■ **YOUR OBJECTIVE**: Filter the listing below, copying every line in which the word "this" appears.

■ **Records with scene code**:
* * *

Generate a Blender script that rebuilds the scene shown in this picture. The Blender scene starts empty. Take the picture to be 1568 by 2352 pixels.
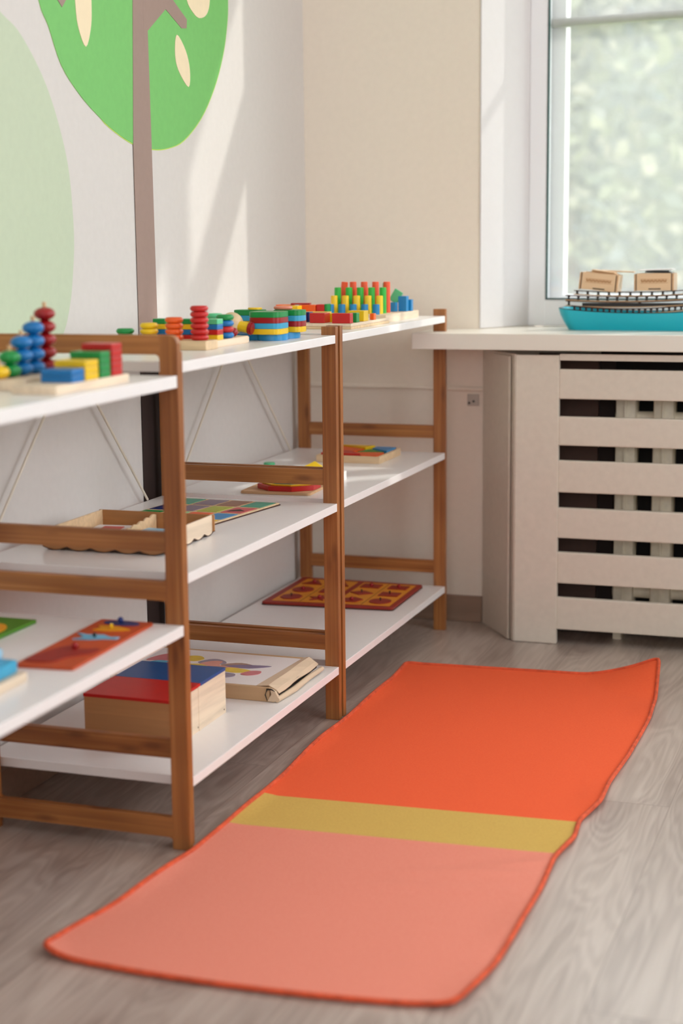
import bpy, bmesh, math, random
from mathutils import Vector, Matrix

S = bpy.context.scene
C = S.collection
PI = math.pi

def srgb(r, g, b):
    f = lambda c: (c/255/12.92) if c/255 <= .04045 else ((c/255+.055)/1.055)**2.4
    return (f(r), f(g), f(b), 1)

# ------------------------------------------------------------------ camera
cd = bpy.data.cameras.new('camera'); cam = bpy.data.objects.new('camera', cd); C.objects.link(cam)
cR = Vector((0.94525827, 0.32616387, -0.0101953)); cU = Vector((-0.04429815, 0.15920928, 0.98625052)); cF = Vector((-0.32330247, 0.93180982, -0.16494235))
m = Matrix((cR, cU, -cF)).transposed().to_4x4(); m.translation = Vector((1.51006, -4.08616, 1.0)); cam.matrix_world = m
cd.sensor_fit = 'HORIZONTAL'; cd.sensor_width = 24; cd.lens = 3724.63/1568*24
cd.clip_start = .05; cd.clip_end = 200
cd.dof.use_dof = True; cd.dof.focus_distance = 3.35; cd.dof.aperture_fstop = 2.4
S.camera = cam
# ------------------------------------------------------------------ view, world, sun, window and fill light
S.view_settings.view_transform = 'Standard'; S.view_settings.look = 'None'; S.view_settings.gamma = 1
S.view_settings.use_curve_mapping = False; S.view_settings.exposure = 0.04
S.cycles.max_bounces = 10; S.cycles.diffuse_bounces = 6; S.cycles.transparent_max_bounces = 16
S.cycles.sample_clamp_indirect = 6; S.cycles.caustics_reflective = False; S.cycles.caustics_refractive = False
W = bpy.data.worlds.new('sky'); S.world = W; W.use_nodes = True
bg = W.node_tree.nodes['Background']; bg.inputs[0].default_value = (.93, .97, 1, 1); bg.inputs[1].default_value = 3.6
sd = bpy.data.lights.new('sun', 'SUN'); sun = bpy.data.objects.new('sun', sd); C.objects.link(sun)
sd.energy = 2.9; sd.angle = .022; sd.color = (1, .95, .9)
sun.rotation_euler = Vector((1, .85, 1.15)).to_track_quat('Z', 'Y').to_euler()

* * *

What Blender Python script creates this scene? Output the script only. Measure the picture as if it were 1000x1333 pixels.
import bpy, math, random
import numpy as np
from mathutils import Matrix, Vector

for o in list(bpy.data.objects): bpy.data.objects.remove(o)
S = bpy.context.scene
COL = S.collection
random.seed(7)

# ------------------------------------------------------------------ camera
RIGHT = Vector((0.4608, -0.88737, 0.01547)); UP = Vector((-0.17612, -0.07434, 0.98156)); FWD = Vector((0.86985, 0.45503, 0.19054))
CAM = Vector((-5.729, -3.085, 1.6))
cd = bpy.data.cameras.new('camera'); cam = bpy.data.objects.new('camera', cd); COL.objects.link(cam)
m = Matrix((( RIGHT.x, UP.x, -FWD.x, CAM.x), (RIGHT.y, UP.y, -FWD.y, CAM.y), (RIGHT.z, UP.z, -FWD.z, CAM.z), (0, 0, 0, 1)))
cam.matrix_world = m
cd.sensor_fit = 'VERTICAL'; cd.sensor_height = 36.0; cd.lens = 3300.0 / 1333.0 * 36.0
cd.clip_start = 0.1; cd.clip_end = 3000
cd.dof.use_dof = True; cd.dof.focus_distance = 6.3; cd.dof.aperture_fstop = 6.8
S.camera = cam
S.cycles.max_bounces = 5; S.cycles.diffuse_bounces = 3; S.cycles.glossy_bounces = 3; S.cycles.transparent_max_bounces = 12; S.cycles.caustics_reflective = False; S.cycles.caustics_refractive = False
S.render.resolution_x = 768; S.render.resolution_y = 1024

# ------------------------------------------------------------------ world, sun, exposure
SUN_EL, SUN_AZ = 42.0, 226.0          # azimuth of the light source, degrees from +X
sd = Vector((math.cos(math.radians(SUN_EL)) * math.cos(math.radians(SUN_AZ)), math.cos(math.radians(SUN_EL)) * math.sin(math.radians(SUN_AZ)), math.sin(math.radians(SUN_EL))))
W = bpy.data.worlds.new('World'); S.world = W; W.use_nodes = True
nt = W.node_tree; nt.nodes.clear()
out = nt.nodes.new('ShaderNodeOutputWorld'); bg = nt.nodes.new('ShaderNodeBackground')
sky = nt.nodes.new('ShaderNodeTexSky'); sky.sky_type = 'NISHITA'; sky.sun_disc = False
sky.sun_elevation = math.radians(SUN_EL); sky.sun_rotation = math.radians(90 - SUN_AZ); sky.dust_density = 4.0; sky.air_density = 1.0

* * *

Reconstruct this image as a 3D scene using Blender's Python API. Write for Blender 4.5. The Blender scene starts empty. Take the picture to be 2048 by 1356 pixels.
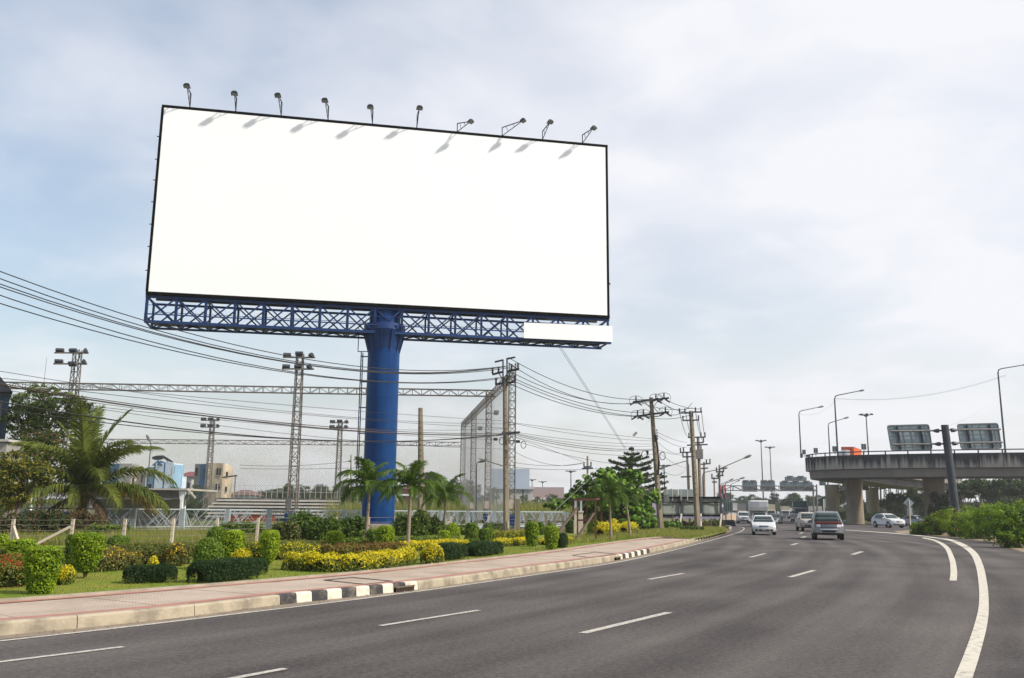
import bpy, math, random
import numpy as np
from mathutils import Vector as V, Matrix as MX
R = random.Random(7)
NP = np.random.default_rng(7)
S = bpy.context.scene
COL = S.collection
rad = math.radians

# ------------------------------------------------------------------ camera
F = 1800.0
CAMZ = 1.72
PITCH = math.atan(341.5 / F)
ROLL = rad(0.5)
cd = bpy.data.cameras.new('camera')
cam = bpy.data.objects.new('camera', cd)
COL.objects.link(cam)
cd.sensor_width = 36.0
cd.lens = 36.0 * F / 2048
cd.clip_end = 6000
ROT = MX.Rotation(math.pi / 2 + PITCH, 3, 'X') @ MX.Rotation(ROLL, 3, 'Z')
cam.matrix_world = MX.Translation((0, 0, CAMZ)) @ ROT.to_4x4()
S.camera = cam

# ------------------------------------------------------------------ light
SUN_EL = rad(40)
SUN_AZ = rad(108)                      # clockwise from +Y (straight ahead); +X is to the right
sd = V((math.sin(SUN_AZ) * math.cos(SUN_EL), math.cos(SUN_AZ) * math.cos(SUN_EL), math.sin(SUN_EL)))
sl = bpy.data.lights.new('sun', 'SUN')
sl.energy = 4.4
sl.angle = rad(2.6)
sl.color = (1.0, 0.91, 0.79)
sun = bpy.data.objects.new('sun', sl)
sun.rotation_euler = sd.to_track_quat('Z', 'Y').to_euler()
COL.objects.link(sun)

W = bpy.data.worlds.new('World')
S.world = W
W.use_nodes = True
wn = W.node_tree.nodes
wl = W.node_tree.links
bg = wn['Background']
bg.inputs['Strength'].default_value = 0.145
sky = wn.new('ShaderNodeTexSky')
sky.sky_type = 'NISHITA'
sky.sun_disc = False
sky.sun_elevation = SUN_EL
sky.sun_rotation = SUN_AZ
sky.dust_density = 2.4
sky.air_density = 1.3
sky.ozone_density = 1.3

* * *

■ **EXPECTED ANSWER**:
Generate a Blender script that rebuilds the scene shown in this picture. The Blender scene starts empty. Take the picture to be 1568 by 2352 pixels.
What Blender Python script creates this scene? Output the script only. Measure the picture as if it were 1000x1333 pixels.
Reconstruct this image as a 3D scene using Blender's Python API. Write for Blender 4.5. The Blender scene starts empty. Take the picture to be 2048 by 1356 pixels.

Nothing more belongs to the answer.